I'm currently administrating a Gentoo server hosting a few dozen websites for friends and people with common interests. I may be moving to a new server soon, and with that comes the possibility to switch to another OS. I've enjoyed Gentoo's ability to let me tinker with USE flags and automatically patch upstream source code right before it's compiled and installed, but it does have some quirks (tail and cron having subtly broken behavior, deadlocks in kernel cgroups code, files being installed with randomly broken permissions), and the upkeep can be considerable (I can't seem to update perl without breaking half the system).
I conjecture that for a shared hosting system, two things are of most importance: security and stability. While I generally trust my users not to do something intentionally malicious, I can't trust them to never allow their accounts to be compromised (e.g. by installing and not updating a web app for which a vulnerability has been found). A user should not be able to access other users' data, interfere with the accessibility of other websites, or trash the server.
CentOS seems to be very popular on servers, although my personal limited experience with rpm/yum was rather discouraging (took me an hour to install one package). I heard nice things about Ubuntu Server as well. Or should I just stick to what I'm familiar with, and hope that my Gentoo problems are simply a result of misconfiguration or accumulated cruft that won't manifest in a clean install? (CentOS and Ubuntu Server come with SELinux/AppArmor, Gentoo has the Hardened Gentoo project.)
There's also the question of Apache configuration... running mod_php with a standard MPM is out of the question, as it'll allow scripts access to all users' data. CGI is a lot slower. I'm using the itk MPM right now, and it seems to work okay, but I wonder if there's a better solution - how do the big shared hosting providers (DreamHost etc.) do it?
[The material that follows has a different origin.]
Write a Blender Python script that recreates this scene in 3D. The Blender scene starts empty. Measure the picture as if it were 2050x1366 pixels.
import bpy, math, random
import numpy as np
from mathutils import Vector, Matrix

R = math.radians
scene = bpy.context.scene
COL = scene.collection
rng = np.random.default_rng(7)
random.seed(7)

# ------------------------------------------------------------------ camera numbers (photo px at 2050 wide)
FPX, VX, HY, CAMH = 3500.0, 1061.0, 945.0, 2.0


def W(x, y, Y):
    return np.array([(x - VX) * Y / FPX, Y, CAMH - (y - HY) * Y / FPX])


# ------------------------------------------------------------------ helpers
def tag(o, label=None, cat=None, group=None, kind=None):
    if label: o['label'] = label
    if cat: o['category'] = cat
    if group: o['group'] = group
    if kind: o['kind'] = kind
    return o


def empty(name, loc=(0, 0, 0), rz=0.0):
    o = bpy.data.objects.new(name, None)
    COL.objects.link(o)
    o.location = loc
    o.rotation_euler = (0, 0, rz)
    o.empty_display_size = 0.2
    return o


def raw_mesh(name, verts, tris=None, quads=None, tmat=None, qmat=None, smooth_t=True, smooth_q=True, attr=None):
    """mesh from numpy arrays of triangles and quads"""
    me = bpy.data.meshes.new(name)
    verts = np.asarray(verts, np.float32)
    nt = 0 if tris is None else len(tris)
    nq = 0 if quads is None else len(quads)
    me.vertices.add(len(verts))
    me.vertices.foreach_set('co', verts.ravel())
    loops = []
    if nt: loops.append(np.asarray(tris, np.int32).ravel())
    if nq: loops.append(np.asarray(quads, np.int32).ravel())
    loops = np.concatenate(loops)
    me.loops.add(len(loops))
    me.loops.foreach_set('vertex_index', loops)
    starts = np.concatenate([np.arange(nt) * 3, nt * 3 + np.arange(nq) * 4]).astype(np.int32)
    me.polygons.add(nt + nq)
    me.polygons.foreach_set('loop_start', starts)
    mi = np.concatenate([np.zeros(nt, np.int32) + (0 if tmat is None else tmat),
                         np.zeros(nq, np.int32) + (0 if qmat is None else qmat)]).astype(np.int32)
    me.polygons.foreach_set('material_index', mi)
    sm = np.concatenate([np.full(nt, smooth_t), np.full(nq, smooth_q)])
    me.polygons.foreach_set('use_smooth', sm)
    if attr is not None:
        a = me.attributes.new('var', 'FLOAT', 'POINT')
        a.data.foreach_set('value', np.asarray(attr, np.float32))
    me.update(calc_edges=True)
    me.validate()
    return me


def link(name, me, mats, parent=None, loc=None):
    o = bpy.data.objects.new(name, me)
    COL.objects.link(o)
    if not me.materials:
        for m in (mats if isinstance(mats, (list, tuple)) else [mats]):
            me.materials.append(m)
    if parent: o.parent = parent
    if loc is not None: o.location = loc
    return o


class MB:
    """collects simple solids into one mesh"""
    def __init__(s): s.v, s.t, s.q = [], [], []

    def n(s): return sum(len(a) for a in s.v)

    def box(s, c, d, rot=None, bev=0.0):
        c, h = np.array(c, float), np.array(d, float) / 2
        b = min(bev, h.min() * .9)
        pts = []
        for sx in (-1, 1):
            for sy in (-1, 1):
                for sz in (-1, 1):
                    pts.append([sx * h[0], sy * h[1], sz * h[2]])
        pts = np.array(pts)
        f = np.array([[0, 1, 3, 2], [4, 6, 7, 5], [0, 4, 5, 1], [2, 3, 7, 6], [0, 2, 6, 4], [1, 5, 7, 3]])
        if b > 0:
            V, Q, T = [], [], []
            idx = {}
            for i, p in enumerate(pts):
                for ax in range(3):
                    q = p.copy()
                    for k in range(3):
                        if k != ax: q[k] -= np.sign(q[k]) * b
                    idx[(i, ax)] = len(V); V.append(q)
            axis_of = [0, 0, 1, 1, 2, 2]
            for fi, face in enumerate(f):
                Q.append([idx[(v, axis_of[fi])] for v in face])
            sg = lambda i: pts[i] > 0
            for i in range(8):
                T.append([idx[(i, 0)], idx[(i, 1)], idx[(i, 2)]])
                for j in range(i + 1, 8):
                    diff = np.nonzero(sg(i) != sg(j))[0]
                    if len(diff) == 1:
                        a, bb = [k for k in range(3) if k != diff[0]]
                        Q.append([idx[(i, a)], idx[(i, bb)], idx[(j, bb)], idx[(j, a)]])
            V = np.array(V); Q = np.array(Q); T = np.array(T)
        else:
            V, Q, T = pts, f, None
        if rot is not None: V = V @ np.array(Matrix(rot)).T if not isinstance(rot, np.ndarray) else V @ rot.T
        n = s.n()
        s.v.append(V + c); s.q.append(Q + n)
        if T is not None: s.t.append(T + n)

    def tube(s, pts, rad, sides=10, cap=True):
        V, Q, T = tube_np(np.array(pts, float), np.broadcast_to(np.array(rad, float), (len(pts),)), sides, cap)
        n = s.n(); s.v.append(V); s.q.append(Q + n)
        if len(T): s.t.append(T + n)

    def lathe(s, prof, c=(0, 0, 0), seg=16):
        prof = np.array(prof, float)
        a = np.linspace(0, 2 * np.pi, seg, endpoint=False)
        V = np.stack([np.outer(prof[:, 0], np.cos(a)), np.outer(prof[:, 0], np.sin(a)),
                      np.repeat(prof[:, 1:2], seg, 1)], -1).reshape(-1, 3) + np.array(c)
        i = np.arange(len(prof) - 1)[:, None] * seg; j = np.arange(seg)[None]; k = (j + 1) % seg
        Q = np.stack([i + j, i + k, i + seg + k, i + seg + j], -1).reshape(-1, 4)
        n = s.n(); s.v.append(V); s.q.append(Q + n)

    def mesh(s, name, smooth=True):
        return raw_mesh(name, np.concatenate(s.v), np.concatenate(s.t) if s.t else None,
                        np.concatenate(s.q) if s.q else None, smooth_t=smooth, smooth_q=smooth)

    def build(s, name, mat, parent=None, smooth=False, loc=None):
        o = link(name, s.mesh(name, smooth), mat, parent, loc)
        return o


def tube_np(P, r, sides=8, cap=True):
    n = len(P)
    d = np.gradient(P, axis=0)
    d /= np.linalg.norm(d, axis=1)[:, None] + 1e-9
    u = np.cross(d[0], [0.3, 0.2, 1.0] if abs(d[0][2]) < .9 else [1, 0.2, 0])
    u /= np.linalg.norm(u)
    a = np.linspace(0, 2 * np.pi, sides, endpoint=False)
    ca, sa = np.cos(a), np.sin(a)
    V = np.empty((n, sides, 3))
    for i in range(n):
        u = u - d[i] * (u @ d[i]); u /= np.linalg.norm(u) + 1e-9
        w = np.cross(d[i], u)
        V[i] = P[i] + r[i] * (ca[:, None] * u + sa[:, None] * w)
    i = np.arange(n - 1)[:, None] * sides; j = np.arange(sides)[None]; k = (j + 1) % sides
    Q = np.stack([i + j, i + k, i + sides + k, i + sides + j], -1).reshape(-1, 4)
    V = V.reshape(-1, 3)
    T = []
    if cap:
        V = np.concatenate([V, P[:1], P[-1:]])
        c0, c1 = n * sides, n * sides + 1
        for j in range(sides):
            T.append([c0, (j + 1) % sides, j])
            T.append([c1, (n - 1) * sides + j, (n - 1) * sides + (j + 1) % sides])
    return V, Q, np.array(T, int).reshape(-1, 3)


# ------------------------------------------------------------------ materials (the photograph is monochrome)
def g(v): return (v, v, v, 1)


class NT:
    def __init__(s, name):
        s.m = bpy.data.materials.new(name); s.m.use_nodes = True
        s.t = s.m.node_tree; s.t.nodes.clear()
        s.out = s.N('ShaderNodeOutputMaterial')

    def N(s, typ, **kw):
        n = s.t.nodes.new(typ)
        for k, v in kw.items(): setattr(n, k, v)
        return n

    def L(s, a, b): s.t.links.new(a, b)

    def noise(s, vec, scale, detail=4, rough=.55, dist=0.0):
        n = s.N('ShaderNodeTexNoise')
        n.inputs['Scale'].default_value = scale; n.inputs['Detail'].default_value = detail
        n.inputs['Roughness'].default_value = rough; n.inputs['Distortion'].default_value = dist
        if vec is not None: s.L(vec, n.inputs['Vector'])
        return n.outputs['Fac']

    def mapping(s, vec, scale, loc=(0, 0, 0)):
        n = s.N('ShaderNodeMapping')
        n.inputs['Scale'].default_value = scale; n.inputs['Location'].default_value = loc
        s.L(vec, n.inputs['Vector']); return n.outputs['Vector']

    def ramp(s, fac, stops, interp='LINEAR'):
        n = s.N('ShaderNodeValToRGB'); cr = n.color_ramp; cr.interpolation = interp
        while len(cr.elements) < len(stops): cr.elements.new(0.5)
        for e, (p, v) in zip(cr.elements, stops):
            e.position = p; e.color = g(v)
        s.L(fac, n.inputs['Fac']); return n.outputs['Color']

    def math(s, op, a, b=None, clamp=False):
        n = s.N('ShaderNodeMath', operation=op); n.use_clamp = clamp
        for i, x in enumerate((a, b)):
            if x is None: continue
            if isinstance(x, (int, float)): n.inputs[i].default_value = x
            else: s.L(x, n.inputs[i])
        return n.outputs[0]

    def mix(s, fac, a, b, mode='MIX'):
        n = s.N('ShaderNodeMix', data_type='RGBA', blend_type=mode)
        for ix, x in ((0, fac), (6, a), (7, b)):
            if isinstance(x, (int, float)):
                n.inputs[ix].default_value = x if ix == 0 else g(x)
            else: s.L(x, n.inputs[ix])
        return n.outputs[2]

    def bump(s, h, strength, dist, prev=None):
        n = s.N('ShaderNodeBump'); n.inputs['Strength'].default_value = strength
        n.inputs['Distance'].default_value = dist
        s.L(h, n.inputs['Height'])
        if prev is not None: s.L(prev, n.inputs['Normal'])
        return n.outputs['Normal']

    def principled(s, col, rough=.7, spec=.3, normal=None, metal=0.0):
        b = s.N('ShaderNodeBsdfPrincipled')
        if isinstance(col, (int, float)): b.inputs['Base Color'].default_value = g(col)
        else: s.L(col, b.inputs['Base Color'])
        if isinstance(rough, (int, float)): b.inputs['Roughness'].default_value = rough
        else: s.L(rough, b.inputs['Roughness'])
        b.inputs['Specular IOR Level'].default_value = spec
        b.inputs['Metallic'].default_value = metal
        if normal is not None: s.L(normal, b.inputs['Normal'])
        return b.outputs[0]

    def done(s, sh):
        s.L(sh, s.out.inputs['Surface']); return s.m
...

CentOS is very popular because of the upstream support by a lot of enterprise vendors and the rock-solid nature of the system. A move to any system like this is going to make you feel like you are trapped in a cage. You're clearly someone who enjoys tweaking (which I can agree with!). That being said, I think for a shared hosting system CentOS or Ubuntu Server is definitely a better approach as it simplifies management a lot.
In either case you'll need to invest some time (far less than the time required to learn Gentoo, IMHO) in learning it's tools and quirks. Once you get used to using apt or yum they're both quite tolerable for simple software installation.
In either case if your focus is PHP/Apache webhosting you could simply build a system using CentOS or Ubuntu and custom build your own Apache/PHP to meet your exact requirements. If I were you I'd spend some time seeing if the system packages offer anything like the configuration you're looking for (I know they both offer various MPM modules, for example).
In RedHat EL5 at least the mod_php default installation runs all PHP scripts as the www-data user, which would not allow access to all users' files (there may be something I'm missing here).
Your problem seems like misconfiguration to me. I've been using Gentoo for several years now and so far the only issue I've came upon was with temporary broken dependencies on the unstable branch, which was fixed in a matter of days. My advise is to stick with Gentoo. You won't get much benefit in terms of cpu power, but will have high maintenance time, which will educate you in the way Linux works out as a system.
If you handle a huge amount of servers, you should consider keeping away a few machines so that you can compile and make binary packages for easy distribution. later on. This will speed updates deployment to the rest of the servers and in the same time will give you the flexibility to maintain your very own versions of the server software.
As for the php, I would stick to whatever works for you and your users. The itk mpm choice highly depends on running the php in nts mode.